▶ Data supplied:

┄┄┄┄┄┄┄┄┄┄┄┄┄┄┄┄┄┄┄┄

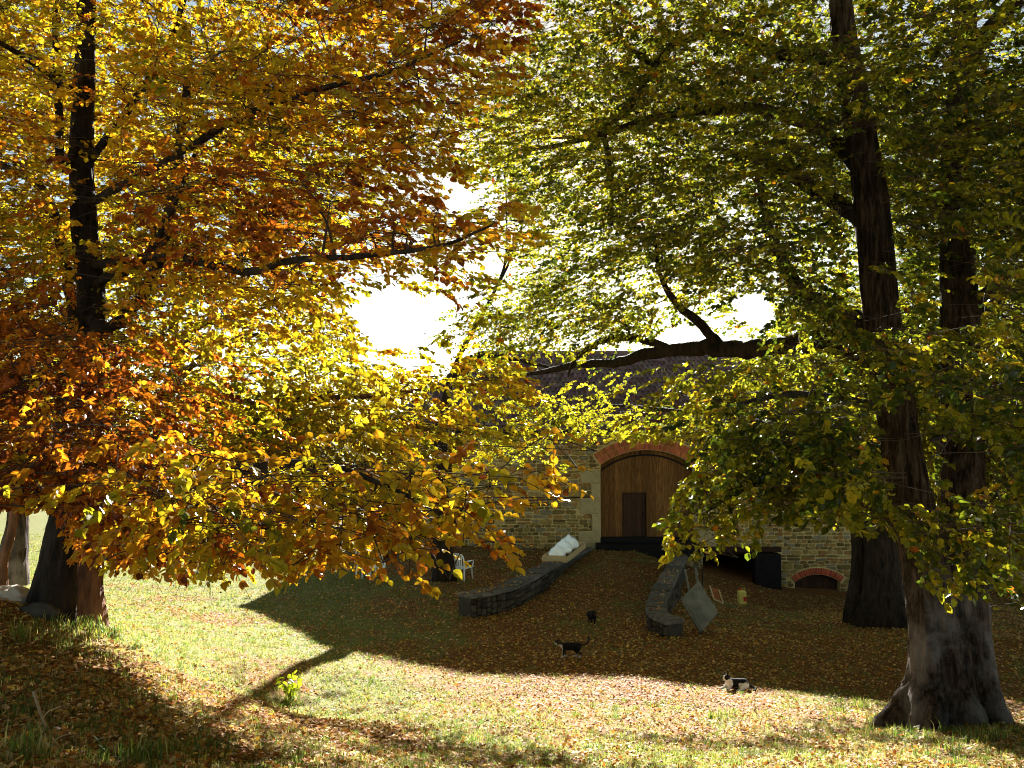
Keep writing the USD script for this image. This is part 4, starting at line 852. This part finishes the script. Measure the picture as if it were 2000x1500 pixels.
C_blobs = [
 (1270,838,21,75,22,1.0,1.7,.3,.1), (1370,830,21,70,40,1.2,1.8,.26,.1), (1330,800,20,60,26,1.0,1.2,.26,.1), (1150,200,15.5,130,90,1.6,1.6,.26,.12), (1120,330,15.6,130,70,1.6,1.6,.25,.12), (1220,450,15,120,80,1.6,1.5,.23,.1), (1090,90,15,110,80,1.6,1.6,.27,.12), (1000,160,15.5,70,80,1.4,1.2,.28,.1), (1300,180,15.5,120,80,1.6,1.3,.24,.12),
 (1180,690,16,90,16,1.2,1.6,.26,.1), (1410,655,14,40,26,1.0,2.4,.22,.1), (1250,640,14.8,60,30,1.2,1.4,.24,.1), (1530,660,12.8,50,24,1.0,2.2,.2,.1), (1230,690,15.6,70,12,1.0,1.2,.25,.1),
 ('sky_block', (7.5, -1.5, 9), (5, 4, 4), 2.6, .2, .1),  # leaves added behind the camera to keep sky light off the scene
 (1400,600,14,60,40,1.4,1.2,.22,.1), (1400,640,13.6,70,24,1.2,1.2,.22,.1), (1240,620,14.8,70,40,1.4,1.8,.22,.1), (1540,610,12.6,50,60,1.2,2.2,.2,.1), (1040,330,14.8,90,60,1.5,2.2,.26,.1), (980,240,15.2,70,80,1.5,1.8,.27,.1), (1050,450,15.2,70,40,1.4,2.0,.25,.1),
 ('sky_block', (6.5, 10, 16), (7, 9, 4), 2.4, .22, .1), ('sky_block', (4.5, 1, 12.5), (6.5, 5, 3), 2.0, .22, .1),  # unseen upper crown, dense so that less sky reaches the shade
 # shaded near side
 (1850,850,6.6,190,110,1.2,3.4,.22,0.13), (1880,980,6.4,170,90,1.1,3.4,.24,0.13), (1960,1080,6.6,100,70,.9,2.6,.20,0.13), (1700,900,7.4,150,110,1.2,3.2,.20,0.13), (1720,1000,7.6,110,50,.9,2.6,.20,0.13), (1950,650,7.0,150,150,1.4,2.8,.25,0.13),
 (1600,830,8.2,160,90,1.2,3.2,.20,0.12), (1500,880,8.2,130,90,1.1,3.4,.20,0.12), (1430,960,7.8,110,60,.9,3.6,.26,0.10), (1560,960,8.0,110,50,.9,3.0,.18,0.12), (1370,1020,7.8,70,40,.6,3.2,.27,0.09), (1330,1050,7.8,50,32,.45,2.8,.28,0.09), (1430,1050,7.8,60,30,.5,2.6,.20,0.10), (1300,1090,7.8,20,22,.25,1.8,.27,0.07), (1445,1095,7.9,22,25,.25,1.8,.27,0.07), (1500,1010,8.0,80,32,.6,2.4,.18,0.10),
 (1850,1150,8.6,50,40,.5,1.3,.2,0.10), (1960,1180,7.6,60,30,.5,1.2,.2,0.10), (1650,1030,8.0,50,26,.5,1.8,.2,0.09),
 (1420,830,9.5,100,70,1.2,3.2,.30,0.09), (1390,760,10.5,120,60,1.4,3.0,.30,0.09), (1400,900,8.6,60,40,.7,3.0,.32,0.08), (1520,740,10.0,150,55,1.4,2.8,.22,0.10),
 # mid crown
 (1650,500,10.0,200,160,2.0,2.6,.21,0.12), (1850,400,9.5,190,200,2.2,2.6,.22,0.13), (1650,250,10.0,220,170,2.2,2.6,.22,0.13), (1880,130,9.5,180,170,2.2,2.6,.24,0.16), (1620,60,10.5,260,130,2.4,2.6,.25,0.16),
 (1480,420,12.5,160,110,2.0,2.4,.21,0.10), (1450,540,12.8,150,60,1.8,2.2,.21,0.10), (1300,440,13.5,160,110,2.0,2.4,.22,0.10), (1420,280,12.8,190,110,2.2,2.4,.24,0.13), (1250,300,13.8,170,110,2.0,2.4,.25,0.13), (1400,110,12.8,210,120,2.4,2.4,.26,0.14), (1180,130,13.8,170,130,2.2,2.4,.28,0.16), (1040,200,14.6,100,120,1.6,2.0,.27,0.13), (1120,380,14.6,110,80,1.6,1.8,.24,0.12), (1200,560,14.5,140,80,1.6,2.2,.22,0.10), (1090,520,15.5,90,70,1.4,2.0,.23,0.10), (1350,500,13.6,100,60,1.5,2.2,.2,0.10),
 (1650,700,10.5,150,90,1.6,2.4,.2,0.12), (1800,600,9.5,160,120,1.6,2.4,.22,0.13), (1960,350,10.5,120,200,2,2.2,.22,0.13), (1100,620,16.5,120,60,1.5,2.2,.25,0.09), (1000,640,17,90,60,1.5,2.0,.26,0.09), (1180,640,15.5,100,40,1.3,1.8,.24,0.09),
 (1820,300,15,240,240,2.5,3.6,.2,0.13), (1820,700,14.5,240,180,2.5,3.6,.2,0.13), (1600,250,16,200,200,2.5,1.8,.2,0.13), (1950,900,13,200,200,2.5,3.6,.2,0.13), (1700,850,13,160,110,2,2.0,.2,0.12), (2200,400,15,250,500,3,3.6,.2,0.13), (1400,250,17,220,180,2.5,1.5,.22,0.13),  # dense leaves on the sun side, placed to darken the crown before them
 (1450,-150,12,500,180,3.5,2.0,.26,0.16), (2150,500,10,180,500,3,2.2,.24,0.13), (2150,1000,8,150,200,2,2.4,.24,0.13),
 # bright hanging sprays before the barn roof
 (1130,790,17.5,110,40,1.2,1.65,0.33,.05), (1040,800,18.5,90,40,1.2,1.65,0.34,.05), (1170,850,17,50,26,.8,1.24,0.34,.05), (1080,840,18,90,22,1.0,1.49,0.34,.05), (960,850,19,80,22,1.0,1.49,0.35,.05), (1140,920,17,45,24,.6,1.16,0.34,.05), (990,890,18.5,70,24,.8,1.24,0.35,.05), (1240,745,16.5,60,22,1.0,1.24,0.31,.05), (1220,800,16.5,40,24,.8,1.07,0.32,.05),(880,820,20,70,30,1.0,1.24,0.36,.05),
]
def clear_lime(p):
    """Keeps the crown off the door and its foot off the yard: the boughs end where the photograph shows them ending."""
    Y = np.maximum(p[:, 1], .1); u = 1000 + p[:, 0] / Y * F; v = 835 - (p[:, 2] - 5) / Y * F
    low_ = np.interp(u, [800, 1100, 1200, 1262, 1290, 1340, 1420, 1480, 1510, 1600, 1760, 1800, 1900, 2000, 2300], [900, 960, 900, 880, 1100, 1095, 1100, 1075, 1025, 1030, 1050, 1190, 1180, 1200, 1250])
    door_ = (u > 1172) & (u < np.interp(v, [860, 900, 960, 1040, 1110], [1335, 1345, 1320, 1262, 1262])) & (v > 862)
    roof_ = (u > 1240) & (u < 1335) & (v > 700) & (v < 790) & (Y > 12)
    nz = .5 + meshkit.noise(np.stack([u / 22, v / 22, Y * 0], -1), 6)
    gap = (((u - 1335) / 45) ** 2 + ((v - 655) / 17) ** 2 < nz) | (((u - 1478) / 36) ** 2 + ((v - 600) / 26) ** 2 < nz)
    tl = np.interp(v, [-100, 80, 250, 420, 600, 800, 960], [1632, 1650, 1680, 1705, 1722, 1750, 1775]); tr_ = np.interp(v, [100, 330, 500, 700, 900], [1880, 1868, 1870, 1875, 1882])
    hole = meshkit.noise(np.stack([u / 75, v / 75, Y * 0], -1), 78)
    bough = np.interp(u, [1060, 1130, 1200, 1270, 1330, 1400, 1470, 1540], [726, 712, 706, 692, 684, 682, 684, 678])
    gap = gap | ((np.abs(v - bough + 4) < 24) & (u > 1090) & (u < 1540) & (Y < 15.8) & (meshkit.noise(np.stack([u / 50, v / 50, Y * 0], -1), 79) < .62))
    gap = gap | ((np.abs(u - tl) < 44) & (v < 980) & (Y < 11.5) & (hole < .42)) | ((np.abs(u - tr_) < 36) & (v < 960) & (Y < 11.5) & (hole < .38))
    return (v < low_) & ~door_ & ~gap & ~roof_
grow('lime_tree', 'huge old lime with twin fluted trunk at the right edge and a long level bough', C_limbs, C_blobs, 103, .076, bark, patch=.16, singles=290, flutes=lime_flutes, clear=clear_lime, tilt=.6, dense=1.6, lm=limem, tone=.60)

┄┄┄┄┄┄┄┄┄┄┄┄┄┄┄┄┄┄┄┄

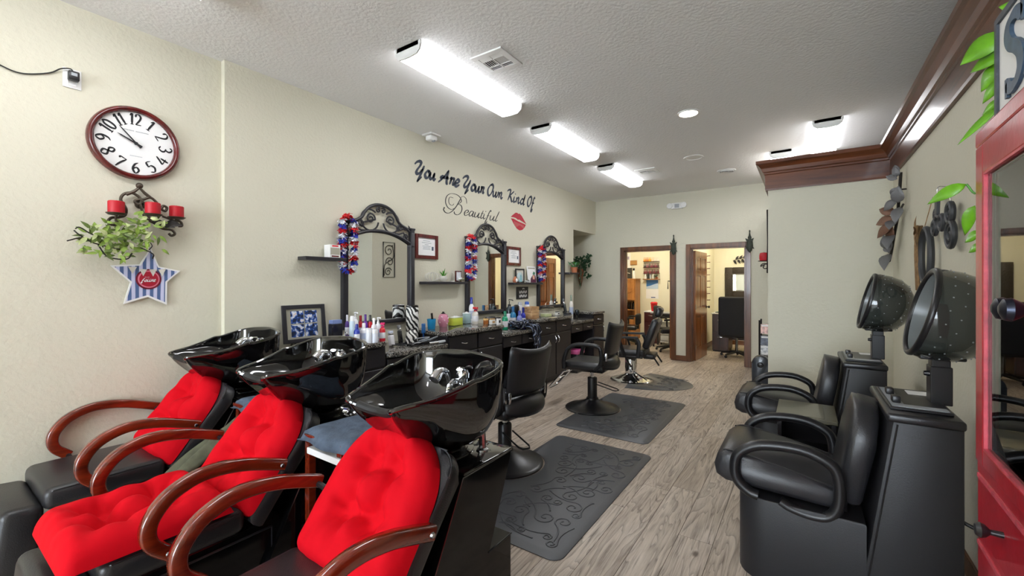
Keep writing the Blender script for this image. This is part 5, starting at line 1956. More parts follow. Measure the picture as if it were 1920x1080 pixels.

┄┄┄┄┄┄┄┄┄┄┄┄┄┄┄┄┄┄┄┄

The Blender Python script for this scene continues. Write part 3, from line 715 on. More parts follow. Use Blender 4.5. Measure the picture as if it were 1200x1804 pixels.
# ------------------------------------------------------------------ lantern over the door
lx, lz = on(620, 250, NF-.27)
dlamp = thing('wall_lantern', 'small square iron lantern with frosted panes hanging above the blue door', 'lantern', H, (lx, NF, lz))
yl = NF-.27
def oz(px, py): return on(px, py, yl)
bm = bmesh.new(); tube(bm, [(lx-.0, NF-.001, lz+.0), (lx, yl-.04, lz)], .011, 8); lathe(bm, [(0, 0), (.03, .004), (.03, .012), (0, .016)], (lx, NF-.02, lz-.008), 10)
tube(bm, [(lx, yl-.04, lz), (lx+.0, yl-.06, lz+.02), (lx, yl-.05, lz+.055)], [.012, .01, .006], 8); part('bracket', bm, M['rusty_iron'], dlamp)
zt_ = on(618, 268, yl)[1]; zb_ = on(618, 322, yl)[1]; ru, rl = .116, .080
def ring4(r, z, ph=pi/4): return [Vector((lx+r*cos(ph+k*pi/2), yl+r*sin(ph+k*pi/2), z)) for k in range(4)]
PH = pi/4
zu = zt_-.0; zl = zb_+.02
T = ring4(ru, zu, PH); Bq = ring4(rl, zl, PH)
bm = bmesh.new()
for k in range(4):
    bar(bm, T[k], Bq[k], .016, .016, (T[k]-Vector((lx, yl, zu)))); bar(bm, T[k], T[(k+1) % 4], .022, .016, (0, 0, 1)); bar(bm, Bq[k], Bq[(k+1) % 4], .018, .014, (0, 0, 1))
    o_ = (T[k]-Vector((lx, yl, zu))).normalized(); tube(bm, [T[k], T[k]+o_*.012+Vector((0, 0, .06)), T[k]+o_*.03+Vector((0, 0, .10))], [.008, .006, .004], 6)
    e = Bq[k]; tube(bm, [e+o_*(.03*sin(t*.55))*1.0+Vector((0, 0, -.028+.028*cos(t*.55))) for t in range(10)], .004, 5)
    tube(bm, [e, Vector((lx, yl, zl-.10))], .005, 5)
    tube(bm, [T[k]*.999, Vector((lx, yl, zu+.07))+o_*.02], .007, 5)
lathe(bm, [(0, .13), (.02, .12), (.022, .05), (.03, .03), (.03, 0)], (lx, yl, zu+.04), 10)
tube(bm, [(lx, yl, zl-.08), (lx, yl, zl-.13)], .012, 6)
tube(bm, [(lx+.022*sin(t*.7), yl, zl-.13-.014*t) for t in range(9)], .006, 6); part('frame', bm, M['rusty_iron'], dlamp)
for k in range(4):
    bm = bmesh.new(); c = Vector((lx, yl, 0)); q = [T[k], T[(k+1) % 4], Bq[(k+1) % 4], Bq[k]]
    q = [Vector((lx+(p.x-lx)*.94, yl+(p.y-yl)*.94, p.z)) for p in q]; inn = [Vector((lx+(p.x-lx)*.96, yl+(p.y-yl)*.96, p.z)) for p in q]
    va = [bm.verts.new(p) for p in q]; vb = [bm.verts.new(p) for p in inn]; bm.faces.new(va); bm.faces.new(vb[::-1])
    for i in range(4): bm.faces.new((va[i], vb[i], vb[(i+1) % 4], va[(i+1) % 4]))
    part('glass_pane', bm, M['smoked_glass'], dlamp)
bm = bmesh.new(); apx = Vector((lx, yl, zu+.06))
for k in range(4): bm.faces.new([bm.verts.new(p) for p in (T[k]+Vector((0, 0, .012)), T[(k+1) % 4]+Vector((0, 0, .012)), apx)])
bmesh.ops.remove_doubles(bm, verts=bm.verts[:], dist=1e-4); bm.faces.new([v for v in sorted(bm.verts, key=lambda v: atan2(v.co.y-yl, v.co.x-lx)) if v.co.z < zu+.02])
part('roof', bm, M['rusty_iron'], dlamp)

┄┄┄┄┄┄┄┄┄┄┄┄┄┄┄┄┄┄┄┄

▶ Short exercise: From the listing above, pick out each line where the word "starting" appears.

▶ Output for this task:
Keep writing the USD script for this image. This is part 4, starting at line 852. This part finishes the script. Measure the picture as if it were 2000x1500 pixels.
Keep writing the Blender script for this image. This is part 5, starting at line 1956. More parts follow. Measure the picture as if it were 1920x1080 pixels.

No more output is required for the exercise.